__Data extract__
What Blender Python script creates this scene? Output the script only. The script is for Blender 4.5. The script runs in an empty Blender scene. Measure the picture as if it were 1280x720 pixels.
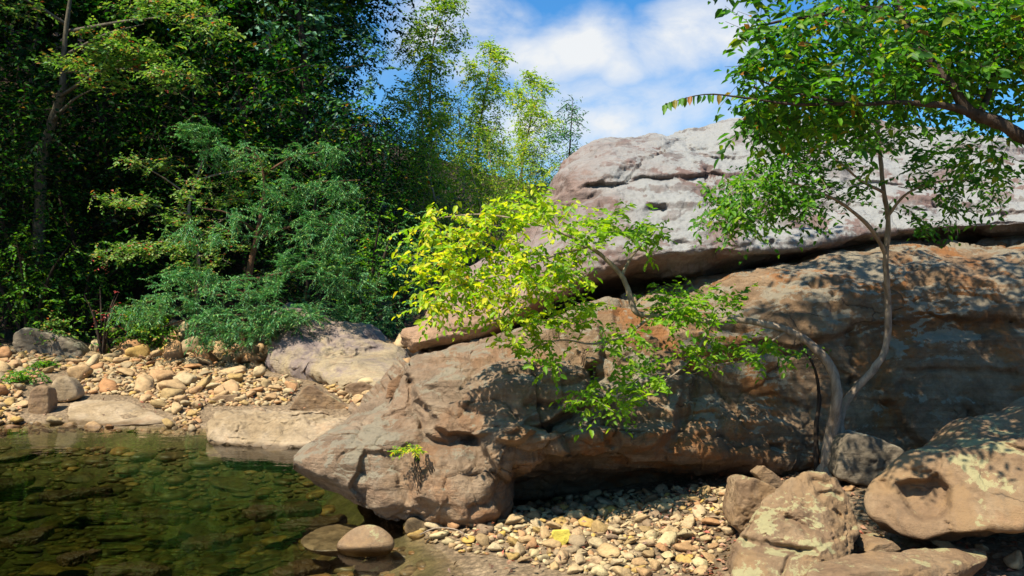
import bpy, bmesh, math, random
import numpy as np
from mathutils import Vector, Matrix
random.seed(7); RNG = np.random.default_rng(7)
S = bpy.context.scene; COL = S.collection
H = 1.7; F = 1108.0
SUN = np.array([-0.38, -0.40, 0.84]); SUN /= np.linalg.norm(SUN)

def P(px, py, d):                      # a point seen in the photo, set at its own distance
    return np.array([(px-640)/F*d, d, H-(py-360)/F*d])
def PIX(v):
    return np.stack([640+v[:, 0]/v[:, 1]*F, 360-(v[:, 2]-H)/v[:, 1]*F], 1)

# ------------------------------------------------------------ noise
_pr = np.random.default_rng(3)
PERM = np.concatenate([_pr.permutation(256)]*3)
G3 = _pr.normal(size=(256, 3)); G3 /= np.linalg.norm(G3, axis=1)[:, None]
def noise(p):
    i = np.floor(p).astype(int); f = p-i; i &= 255
    u = f*f*f*(f*(f*6-15)+10); r = 0
    for dx in (0, 1):
        for dy in (0, 1):
            for dz in (0, 1):
                h = PERM[PERM[PERM[i[:, 0]+dx]+i[:, 1]+dy]+i[:, 2]+dz]
                g = G3[h]
                d = (g[:, 0]*(f[:, 0]-dx)+g[:, 1]*(f[:, 1]-dy)+g[:, 2]*(f[:, 2]-dz))
                w = (u[:, 0] if dx else 1-u[:, 0])*(u[:, 1] if dy else 1-u[:, 1])*(u[:, 2] if dz else 1-u[:, 2])
                r = r+d*w
    return r*1.6
def fbm(p, o=4, gain=.5):
    r = 0; a = 1
    for k in range(o):
        r = r+a*noise(p*(2.03**k)+k*17.3); a *= gain
    return r
def ridged(p, o=3):
    r = 0; a = 1
    for k in range(o):
        r = r+a*(1-np.abs(noise(p*(2.1**k)+k*9.1))*2.2); a *= .5
    return r
def sstep(a, b, x):
    t = np.clip((x-a)/(b-a), 0, 1); return t*t*(3-2*t)

# ------------------------------------------------------------ mesh helpers
def mesh_np(name, verts, faces, mat=None, smooth=True, parent=None, attrs=None, link=True):
    """faces: (n,3) or (n,4) array, or a list of such arrays"""
    me = bpy.data.meshes.new(name)
    if not isinstance(faces, list): faces = [faces]
    faces = [f for f in faces if len(f)]
    verts = np.asarray(verts, dtype=np.float32)
    loops = np.concatenate([f.ravel() for f in faces]).astype(np.int32)
    tot = np.concatenate([np.full(len(f), f.shape[1]) for f in faces]).astype(np.int32)
    st = np.concatenate([[0], np.cumsum(tot)[:-1]]).astype(np.int32)
    me.vertices.add(len(verts)); me.vertices.foreach_set('co', verts.ravel())
    me.loops.add(len(loops)); me.loops.foreach_set('vertex_index', loops)
    me.polygons.add(len(tot)); me.polygons.foreach_set('loop_start', st); me.polygons.foreach_set('loop_total', tot)
    if smooth: me.polygons.foreach_set('use_smooth', np.ones(len(tot), dtype=bool))
    if attrs:
        for k, v in attrs.items():
            a = me.attributes.new(k, 'FLOAT', 'FACE'); a.data.foreach_set('value', np.asarray(v, dtype=np.float32))
    me.update(calc_edges=True); me.validate()
    if mat: me.materials.append(mat)
    o = bpy.data.objects.new(name, me)
    if link: COL.objects.link(o)
    if parent: o.parent = parent
    return o
def tag(o, label=None, cat=None, group=None, kind=None):
    if label: o['label'] = label
    if cat: o['category'] = cat
    if group: o['group'] = group
    if kind: o['kind'] = kind
    return o
def empty(name, loc=(0, 0, 0)):
    o = bpy.data.objects.new(name, None); COL.objects.link(o); o.location = loc; o.empty_display_size = .2
    return o
def set_parent(o, par):               # keep world coordinates of the child's mesh
    o.parent = par; o.location = -Vector(par.location)
def copy_tree(o, loc, rz, sc, label=None, group=None):
    c = o.copy(); COL.objects.link(c); c.location = loc; c.rotation_euler = (0, 0, rz); c.scale = (sc, sc, sc) if not hasattr(sc, '__len__') else sc
    if label: c['label'] = label
    if group: c['group'] = group
    for ch in list(o.children):
        d = ch.copy(); COL.objects.link(d); d.parent = c
    return c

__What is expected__
Return each line of the listing that holds the string "scene".

__Exercise result__
What Blender Python script creates this scene? Output the script only. The script is for Blender 4.5. The script runs in an empty Blender scene. Measure the picture as if it were 1280x720 pixels.
S = bpy.context.scene; COL = S.collection